Jara vows to work on advancing services, says offers fall short

Original Publication Date: 
21 July, 2005

The chairman of the Doha round's services negotiating group this week told the Trade Negotiations Committee that offers now on the table provide few if any new commercial opportunities to services companies.

Chile's ambassador to the WTO Alejandro Jara said a "considerable number of members" of the World Trade Organization have identified the request-offer method as part of the problem in the services negotiations. Many want to explore other negotiating options, Jara said, and he promised to hold intensive consultations to identify complementary approaches within the parameters of the General Agreement on Trade in Services and the existing negotiating guidelines.

This could include plurilateral and multilateral approaches, in which members define the sectors that are most important to them and reach agreement on what the negotiations should achieve. Several members have begun to use such an approach, with 11 countries putting forward a proposal on telecom services and 12 members submitting a proposal on how to evaluate offers on mode 4, or movement of natural persons.

Jara only made a passing reference to a proposal by the European Union to develop "indicators to measure and promote progress" for the services negotiations (Inside U.S. Trade, July 8, p. 5).
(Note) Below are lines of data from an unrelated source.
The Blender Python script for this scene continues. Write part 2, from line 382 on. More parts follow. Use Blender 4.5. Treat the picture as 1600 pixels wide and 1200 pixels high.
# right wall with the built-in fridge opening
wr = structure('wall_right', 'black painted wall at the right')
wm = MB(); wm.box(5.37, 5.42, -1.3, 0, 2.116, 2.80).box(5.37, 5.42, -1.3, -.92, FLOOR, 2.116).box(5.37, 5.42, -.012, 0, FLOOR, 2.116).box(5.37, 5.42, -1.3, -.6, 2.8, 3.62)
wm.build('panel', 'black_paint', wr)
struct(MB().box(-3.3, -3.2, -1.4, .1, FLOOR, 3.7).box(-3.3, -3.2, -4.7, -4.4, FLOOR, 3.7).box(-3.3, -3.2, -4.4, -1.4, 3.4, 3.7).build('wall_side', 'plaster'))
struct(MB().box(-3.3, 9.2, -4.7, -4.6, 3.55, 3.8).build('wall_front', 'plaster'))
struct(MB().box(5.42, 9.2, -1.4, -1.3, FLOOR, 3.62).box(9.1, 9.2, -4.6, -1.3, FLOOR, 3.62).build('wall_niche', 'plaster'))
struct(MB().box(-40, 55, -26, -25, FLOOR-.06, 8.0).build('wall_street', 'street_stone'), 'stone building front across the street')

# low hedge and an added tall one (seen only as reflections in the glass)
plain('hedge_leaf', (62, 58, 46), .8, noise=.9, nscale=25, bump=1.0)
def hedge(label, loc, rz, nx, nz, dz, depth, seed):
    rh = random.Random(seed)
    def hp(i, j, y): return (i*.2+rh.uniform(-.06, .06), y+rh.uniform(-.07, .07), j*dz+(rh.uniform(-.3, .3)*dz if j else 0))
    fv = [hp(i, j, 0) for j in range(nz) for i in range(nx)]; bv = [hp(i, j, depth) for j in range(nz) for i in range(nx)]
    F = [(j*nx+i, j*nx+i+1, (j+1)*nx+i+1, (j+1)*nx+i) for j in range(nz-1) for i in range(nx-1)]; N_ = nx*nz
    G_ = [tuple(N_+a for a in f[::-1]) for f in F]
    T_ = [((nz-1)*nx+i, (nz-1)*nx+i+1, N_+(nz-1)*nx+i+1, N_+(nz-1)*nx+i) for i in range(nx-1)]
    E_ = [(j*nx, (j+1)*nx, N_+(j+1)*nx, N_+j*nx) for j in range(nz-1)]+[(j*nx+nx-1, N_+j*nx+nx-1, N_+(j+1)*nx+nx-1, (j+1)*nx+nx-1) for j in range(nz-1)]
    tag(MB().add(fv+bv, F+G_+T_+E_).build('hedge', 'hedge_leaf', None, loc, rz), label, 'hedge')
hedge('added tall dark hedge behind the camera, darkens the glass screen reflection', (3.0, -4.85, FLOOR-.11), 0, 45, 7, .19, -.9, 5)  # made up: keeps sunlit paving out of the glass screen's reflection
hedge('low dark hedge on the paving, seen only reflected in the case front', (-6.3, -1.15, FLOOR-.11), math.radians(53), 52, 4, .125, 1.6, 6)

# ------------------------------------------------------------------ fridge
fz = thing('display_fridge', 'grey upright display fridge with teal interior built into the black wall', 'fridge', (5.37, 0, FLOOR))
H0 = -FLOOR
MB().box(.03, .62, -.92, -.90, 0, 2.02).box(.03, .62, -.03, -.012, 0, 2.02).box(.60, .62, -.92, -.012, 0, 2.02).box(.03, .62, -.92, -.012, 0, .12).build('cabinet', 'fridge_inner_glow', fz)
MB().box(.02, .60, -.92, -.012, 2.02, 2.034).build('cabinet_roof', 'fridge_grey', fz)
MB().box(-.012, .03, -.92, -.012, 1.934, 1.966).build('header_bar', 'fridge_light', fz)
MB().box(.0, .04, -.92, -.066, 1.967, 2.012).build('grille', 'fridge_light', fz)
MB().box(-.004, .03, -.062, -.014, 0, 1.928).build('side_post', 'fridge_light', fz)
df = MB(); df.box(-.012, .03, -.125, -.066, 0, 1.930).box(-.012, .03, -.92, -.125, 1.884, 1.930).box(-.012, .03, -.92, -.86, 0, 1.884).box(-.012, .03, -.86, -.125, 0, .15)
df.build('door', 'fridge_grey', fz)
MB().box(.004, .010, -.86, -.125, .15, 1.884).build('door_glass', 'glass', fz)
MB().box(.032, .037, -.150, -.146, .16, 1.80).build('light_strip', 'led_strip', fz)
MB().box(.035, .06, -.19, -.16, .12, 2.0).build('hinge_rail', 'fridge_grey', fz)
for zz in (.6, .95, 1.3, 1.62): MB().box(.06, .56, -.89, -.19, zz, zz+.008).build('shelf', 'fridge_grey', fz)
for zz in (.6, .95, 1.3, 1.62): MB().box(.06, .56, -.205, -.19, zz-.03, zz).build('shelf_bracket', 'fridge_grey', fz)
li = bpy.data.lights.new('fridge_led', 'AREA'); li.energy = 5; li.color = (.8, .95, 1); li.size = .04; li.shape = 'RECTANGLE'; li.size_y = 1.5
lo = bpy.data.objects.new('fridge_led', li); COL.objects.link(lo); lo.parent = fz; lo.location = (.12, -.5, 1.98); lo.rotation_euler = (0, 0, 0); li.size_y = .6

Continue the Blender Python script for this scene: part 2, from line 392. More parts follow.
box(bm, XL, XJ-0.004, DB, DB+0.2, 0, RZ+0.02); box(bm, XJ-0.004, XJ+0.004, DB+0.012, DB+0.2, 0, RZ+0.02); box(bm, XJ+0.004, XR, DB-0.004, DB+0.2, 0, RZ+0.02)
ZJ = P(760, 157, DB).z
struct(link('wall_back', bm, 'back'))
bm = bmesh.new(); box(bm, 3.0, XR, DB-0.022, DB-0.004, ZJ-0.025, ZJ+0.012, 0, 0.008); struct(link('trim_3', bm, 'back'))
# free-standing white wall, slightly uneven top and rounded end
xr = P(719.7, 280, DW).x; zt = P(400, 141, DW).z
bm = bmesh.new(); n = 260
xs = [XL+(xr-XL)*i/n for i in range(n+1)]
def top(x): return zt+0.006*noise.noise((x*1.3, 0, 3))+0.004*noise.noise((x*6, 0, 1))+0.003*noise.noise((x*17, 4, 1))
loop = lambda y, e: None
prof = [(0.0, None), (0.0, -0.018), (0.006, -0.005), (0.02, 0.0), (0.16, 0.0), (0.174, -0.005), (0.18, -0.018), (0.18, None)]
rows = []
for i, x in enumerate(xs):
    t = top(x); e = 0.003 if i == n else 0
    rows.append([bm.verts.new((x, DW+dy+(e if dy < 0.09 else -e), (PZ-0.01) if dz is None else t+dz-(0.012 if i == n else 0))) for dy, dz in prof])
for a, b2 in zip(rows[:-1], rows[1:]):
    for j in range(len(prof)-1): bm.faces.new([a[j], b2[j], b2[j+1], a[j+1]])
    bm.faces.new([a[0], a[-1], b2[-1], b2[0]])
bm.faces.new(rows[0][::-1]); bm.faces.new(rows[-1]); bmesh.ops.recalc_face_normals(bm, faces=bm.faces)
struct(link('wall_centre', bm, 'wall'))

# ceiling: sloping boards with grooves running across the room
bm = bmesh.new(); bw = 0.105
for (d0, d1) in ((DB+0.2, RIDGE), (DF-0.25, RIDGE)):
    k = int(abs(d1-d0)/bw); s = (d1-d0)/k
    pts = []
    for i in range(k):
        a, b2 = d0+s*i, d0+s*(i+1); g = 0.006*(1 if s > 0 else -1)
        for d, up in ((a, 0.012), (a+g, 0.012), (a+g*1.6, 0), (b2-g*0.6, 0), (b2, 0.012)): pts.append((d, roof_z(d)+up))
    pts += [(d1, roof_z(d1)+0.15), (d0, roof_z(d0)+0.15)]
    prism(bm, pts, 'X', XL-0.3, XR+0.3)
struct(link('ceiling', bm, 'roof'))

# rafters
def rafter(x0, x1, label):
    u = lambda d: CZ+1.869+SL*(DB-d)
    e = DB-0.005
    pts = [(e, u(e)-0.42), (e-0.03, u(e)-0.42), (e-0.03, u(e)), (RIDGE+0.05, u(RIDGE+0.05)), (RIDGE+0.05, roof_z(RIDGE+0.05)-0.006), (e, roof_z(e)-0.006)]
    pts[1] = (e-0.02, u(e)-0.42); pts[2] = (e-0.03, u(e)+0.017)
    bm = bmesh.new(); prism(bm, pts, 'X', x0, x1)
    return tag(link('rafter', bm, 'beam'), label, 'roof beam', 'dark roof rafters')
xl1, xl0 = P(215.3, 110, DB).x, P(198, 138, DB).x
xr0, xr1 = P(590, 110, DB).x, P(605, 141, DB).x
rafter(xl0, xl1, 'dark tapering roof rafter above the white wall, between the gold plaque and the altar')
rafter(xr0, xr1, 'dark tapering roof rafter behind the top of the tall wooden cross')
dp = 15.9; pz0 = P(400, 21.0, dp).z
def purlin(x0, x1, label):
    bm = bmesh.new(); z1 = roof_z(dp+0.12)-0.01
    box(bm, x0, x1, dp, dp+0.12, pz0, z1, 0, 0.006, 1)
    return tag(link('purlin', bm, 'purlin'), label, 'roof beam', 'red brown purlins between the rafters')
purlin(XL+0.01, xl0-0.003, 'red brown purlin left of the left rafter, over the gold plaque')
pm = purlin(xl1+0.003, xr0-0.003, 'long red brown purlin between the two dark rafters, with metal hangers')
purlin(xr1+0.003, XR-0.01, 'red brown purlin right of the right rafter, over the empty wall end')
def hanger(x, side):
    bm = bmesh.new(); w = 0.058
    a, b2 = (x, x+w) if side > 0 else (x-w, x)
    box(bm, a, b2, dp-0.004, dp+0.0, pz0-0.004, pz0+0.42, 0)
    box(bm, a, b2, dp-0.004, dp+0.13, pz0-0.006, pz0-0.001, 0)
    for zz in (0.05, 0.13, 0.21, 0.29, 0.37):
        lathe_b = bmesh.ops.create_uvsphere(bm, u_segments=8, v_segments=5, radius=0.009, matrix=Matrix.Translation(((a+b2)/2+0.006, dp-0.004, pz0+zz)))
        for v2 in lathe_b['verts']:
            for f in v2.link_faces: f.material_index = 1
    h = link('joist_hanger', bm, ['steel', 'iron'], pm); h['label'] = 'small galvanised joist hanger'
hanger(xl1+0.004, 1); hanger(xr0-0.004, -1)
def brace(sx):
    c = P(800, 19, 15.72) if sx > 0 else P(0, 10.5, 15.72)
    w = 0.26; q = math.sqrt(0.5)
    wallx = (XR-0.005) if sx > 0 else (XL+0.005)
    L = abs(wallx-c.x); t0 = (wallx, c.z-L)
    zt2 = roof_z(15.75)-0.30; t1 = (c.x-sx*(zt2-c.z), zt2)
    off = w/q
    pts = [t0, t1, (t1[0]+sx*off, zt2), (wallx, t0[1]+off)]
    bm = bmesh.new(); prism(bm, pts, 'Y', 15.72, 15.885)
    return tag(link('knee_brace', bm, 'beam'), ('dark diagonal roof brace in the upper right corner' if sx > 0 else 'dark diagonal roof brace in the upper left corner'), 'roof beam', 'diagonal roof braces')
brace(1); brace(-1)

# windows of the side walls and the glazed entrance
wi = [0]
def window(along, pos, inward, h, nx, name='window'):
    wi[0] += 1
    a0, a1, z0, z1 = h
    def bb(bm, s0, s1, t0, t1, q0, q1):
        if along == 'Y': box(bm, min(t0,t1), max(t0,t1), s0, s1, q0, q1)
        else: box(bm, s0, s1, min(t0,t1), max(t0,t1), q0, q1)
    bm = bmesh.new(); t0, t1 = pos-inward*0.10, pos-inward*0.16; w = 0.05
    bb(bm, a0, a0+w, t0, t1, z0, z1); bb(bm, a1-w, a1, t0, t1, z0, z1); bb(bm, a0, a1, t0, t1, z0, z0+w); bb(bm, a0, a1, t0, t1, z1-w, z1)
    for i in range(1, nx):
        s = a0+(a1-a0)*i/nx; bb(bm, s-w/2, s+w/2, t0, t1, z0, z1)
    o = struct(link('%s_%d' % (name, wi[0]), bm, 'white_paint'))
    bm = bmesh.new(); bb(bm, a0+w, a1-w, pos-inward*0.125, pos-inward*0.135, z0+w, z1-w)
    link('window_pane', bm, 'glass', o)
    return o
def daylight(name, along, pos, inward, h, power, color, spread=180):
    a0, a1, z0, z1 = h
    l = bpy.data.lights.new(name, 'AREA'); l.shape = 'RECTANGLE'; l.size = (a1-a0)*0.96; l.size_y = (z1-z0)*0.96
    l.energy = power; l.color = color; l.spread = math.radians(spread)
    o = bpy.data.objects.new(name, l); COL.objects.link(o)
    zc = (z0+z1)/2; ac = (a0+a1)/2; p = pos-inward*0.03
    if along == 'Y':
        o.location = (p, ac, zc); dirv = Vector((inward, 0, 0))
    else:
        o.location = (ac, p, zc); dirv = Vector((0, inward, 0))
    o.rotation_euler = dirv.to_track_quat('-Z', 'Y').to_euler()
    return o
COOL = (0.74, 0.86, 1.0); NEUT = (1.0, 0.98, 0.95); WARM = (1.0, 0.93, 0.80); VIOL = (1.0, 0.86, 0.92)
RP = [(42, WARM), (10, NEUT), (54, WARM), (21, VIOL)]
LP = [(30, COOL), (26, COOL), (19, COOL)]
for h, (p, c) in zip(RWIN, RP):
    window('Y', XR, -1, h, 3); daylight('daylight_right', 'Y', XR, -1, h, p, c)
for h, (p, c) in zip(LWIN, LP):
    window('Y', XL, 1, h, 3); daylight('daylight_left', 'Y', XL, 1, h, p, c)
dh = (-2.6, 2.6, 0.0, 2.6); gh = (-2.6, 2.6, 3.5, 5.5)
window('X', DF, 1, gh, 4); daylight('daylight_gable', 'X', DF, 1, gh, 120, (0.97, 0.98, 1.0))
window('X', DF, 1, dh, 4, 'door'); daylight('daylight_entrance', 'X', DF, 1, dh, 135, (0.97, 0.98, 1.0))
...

He noted that members have raised questions about whether this so-called benchmarking approach would preserve the flexibility they currently enjoy under the GATS. Some critics of benchmarking have argued that it infringes on that flexibility to choose the sectors in which to make commitments and the level of concessions.

Jara said members should work during the next cluster of services talks in mid-September to develop recommendations for the December ministerial. To help this effort, he said he would focus his consultations on further assessing what concessions members are seeking in the services negotiations, as well as the negotiating methods. In addition, he said he would focus on special and differential treatment of developing countries as well as targeted technical assistance.

A large part of Jara's report to the TNC focused on members' individual assessments of offers currently on the table, including the levels of concessions sought in each sector and mode of supply.

Several members, the majority of which were developing countries, identified mode 4 as their "main area of export interest in services," according to an annex to the Jara TNC report. Members want the elimination of visa quotas or increased quotas, temporary access or contractual service suppliers and independent professionals. In addition, members called for the elimination of economic needs tests and nationality requirements, according to the annex.

Jara noted that less than half of the offers contain improvements to horizontal commitments on mode 4. He said members did not think these offers "adequately address the categories of main interest for developing countries, namely contractual service suppliers and independent professionals. But he also said members identified some improvement in existing offers on categories of natural persons not linked to commercial presence.

According to Jara's summary, both developed and developing countries want better offers in computer and related services, particularly improving access on cross-border or mode 1 supply and the lifting of foreign equity limits for companies establishing a commercial presence. Members also called on each other to, at a minimum, bind existing commitments, he said.

On telecommunication services, another area identified as a critical sector among virtually all developed countries as well as several developing countries, members also criticized foreign equity limits on investments. Members including the U.S., European Union, Canada and Japan have called for the elimination of most-favored nation exemptions in that sector during the last services negotiations.

Jara said members were also critical of the fact that only one of the 10 developed country members who have submitted their services offers have offered to open their audiovisual services sector. In this area, the U.S., Hong Kong, China, Japan, Taiwan and Mexico have called for more access while members such as Canada and the EU have made it clear they want to protect this sector.

Jara also noted in his report that members were critical of the current methodology used for defining telecom services. The WTO relies on the United Nations Provisional Central Product Classification (CPC) standard definition for services, which the U.S. has not adopted in a few key sectors and subsectors, mostly in computer and related services. Jara said members felt the CPC references for telecom were out of date, but said there was not yet a common view on possible alternatives.

On financial services, members highlighted several practices that constitute barriers to trade, including restrictions on the form of establishment, restrictions on the composition of boards of directors, restrictions on the expansion or number of branches and foreign investment ceilings.

Jara said Japan led a group of members in criticizing the offers on maritime transport services, an area of particular sensitivity in the U.S. because of the restrictions imposed by the Jones Act. According to Jara, 21 of the existing offers contain no concessions on maritime transport and members consider the offers that have been tabled to be of very low quality.

Finally, Jara said that many delegations believe momentum is building for a meaningful result on domestic regulations in time for the Hong Kong ministerial. He said that the Working Party on Domestic Regulation should be able to make some elements for possible disciplines before Hong Kong. There are several proposals on domestic regulations that have been put forward by members, including proposals on qualification requirements, technical standards, licensing and a proposal by the U.S. on transparency, Jara said.

But he acknowledged that members remain far apart in other areas of services rules negotiations, such as safeguards, subsidies and government procurement.